We finally moved around 1pm (we were meant to be in Saigon at 4am), and saw the Vietnamese rapidly attempting to repair the bridge. Nevertheless, we made it across.

We presumed that, because we had travelled three hours the previous evening, that we would have only five hours to go. We were a little surprised, then, to roll into Saigon at midnight!

All in all, our journey from Hue to Saigon took 61 hours, this was to cover a distance of 10,000 kilometres.

We checked into the first hotel we found in Saigon, and slept soundly after much-needed showers.

This morning, we walked across the road to get money for our airport departure tax. As [Mrs Wife] input the amount of money she wanted, the cash machine went dead. The power had cut midway through the transaction!

The woman in the shop found this hilarious. We, needless to say, did not, as [Mrs Wife's] card was still in the dead machine. The woman called the bank, but I'm not sure that she appreciated that we were due to fly an hour later.

Eventually the man from the bank arrived, removed [Mrs Wife's] card from the machine, and we went back to our hotel and our still waiting taxi - the Vietnamese don't give up on a western fare.

As we still had no money, the hotelier paid half of our taxi for us, and we made it the airport on time, paying our departure tax in Singaporese dollars.
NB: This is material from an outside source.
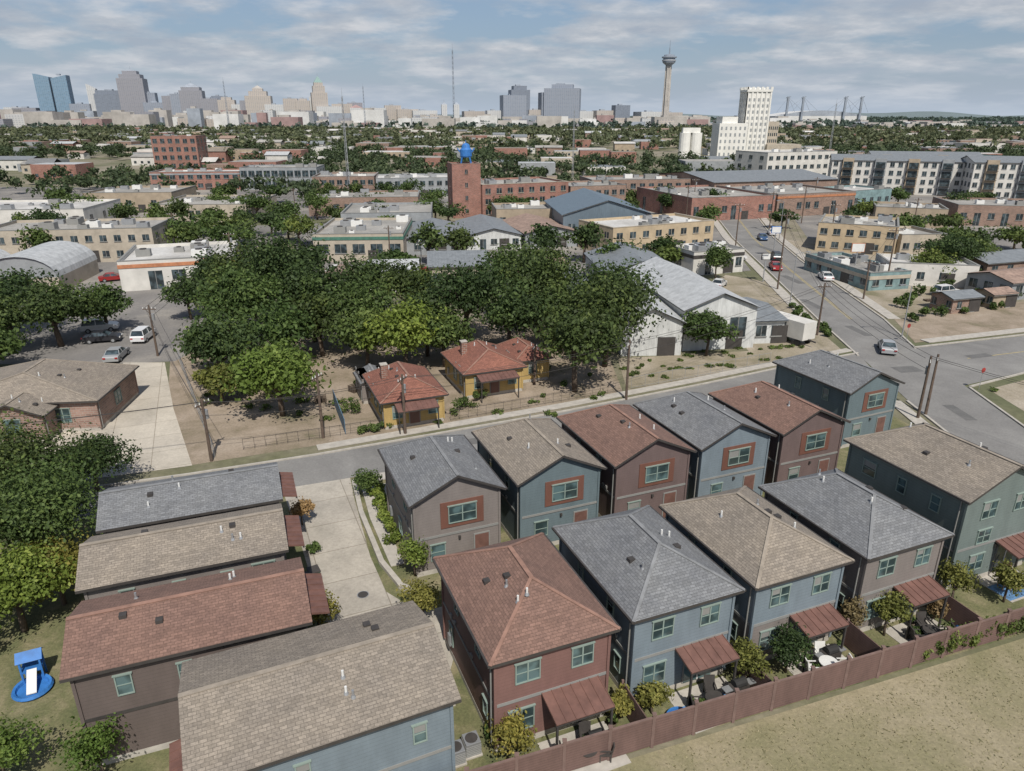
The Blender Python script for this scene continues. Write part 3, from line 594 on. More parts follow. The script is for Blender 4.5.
tw('blue_glass_tower',-1514,44,142,T_BLUE,slant=-10); tw('blue_glass_tower',-1458,46,148,T_BLUE,slant=10)
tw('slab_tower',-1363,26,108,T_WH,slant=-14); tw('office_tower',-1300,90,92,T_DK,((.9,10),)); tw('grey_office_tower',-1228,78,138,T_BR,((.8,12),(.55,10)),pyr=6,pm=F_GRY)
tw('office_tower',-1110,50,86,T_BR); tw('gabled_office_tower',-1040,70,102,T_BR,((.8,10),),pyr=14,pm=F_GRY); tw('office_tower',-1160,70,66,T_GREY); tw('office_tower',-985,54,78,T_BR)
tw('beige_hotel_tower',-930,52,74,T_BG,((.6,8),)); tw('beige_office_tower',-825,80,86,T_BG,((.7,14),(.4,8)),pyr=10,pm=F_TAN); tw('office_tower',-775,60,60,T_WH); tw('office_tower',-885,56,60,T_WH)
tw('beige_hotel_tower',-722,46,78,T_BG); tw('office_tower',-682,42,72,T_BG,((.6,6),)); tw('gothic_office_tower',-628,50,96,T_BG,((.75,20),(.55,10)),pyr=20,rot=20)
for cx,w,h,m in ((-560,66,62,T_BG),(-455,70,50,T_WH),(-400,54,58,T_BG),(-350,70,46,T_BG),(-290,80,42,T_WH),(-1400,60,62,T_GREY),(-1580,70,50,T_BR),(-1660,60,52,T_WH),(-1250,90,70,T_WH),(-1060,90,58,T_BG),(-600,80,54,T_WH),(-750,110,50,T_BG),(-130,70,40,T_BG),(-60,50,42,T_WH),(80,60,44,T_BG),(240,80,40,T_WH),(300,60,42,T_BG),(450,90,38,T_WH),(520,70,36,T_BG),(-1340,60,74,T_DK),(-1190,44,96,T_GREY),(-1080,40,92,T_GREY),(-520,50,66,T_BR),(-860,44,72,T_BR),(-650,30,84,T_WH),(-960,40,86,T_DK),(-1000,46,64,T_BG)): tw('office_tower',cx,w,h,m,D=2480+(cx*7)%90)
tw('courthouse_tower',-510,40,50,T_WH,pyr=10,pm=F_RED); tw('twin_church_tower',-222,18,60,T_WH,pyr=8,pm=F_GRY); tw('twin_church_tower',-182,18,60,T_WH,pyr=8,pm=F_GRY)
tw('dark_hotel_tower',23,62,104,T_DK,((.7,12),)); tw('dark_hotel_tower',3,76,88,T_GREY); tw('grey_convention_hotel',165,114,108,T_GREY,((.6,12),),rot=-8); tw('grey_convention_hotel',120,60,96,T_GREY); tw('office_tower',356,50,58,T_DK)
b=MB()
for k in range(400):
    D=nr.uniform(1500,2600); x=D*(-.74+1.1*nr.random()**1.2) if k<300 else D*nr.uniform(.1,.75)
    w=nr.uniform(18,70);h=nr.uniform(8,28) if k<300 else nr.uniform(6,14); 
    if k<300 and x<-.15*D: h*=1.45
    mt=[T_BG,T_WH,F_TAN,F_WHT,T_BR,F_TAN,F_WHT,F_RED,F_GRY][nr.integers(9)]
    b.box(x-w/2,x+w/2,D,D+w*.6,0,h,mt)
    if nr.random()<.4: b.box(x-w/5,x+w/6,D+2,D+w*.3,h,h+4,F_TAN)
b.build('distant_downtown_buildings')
b=MB()
for k in range(620):
    D=300+nr.random()**.8*1200; x=D*nr.uniform(-.76,.76); w=nr.uniform(9,26)*(1+D/1500*nr.random());h=nr.uniform(3.5,7.5); d=w*nr.uniform(.5,.8)
    if 430<D<540 and 95<x<200: continue
    if D<345 and (-155<x<-10 or 15<x<220): continue
    wl=[STW,STUC,RB2,TANP,GRP,STW,RB][nr.integers(7)]; rf=[ROOFW,MROOF,ROOFG,SH_GR,SH_TA,MROOFD,ROOFG,RUST][nr.integers(8)]
    b.box(x-w/2,x+w/2,D,D+d,0,h,wl)
    if nr.random()<.5 and w<20:
        rh=nr.uniform(1.2,2.5)
        b.face([(x-w/2-.5,D-.5,h),(x+w/2+.5,D-.5,h),(x+w/2+.5,D+d/2,h+rh),(x-w/2-.5,D+d/2,h+rh)],rf); b.face([(x+w/2+.5,D+d+.5,h),(x-w/2-.5,D+d+.5,h),(x-w/2-.5,D+d/2,h+rh),(x+w/2+.5,D+d/2,h+rh)],rf)
    else: b.box(x-w/2+.3,x+w/2-.3,D+.3,D+d-.3,h,h+.05,rf)
    for q in range(int(w/4)): b.box(x-w/2+1.5+q*4,x-w/2+3+q*4,D-.08,D,1.2,2.6,DARKG)
b.build('distant_neighbourhood_buildings')
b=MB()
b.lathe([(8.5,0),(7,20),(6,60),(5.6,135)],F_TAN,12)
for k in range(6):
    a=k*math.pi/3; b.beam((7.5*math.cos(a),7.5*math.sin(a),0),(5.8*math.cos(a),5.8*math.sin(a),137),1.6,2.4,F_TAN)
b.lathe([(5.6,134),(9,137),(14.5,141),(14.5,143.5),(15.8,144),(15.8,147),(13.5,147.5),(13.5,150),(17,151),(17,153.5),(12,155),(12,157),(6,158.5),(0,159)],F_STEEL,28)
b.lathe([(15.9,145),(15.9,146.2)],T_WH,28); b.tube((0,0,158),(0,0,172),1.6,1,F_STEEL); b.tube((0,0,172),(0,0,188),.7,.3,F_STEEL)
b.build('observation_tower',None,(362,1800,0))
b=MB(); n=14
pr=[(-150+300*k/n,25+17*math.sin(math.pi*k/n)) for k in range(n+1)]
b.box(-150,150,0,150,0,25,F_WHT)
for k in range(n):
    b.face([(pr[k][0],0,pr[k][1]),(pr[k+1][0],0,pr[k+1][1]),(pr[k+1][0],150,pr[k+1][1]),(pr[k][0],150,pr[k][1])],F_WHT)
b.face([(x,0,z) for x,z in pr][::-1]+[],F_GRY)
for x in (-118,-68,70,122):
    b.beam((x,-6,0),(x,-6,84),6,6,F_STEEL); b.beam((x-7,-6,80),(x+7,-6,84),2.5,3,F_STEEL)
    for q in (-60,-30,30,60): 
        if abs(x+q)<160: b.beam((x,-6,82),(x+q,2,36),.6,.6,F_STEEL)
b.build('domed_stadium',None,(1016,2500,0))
def mast(x,y,h,w=1.0,mat=METAL,name='radio_mast'):
    b=MB()
    for sx,sy in ((-1,-1),(1,-1),(0,1)): b.beam((sx*w/2,sy*w/2,0),(sx*w/4,sy*w/4,h),w*.12,w*.12,mat)
    n=int(h/(w*2))
    for k in range(n):
        z=k*h/n; z2=(k+1)*h/n; f=lambda z:w/2*(1-.5*z/h)
        b.beam((-f(z),-f(z),z),(f(z2),-f(z2),z2),w*.07,w*.07,mat); b.beam((f(z),-f(z),z),(0,f(z2),z2),w*.07,w*.07,mat); b.beam((0,f(z),z),(-f(z2),-f(z2),z2),w*.07,w*.07,mat)
    b.tube((0,0,h),(0,0,h*1.08),w*.06,w*.03,mat); b.build(name,None,(x,y,0))
mast(-190,2500,222,7,F_STEEL)
mast(-205,289,38,1.2,DKTRIM); mast(-58,262,34,.9,METAL); mast(27,330,30,.8,METAL); mast(250,360,30,1.0,METAL); mast(178,420,34,1,METAL); mast(-560,1500,90,3,F_STEEL); mast(-290,1500,80,3,F_STEEL)
b=MB(); HM=m_plain('hazy_hills',(.14,.18,.185),.9,scale=.003,var=.12); n=90  # hill colour is pale blue-green with aerial haze painted in
for (D,hh,x0,x1) in ((7000,30,-7000,7000),(9500,75,-9500,9500)):
    pts=[]
    for k in range(n+1):
        x=x0+(x1-x0)*k/n; pts.append((x,hh*(.55+.25*math.sin(k*.31+D)+.2*math.sin(k*.83))*(1.1 if x>1500 else .75)))
    for k in range(n):
        b.face([(pts[k][0],D-900,0),(pts[k+1][0],D-900,0),(pts[k+1][0],D,pts[k+1][1]),(pts[k][0],D,pts[k][1])],HM)
        b.face([(pts[k][0],D,pts[k][1]),(pts[k+1][0],D,pts[k+1][1]),(pts[k+1][0],D+1500,0),(pts[k][0],D+1500,0)],HM)
b.build('hills')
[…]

So we have finally made it to Singapore, and leave for Bangkok in an hour. Sorry for the lack of Halong Bay/Hue-type imagery, but all we've seen is rain, water and the insides of buses and trains.

The age-old cliche that "you can laugh about it in hindsight" comes to mind, but spending three nights on crowded trains and buses wasn't much fun at the time. But I suppose it allowed us to see "real" Vietnamese life first-hand. Unfortunately, it also meant that we didn't get to see any of Saigon, which was a disappointment.

1 comment:

BobG said...

Hell of a deal. I know guys who didn't have that much trouble during the war.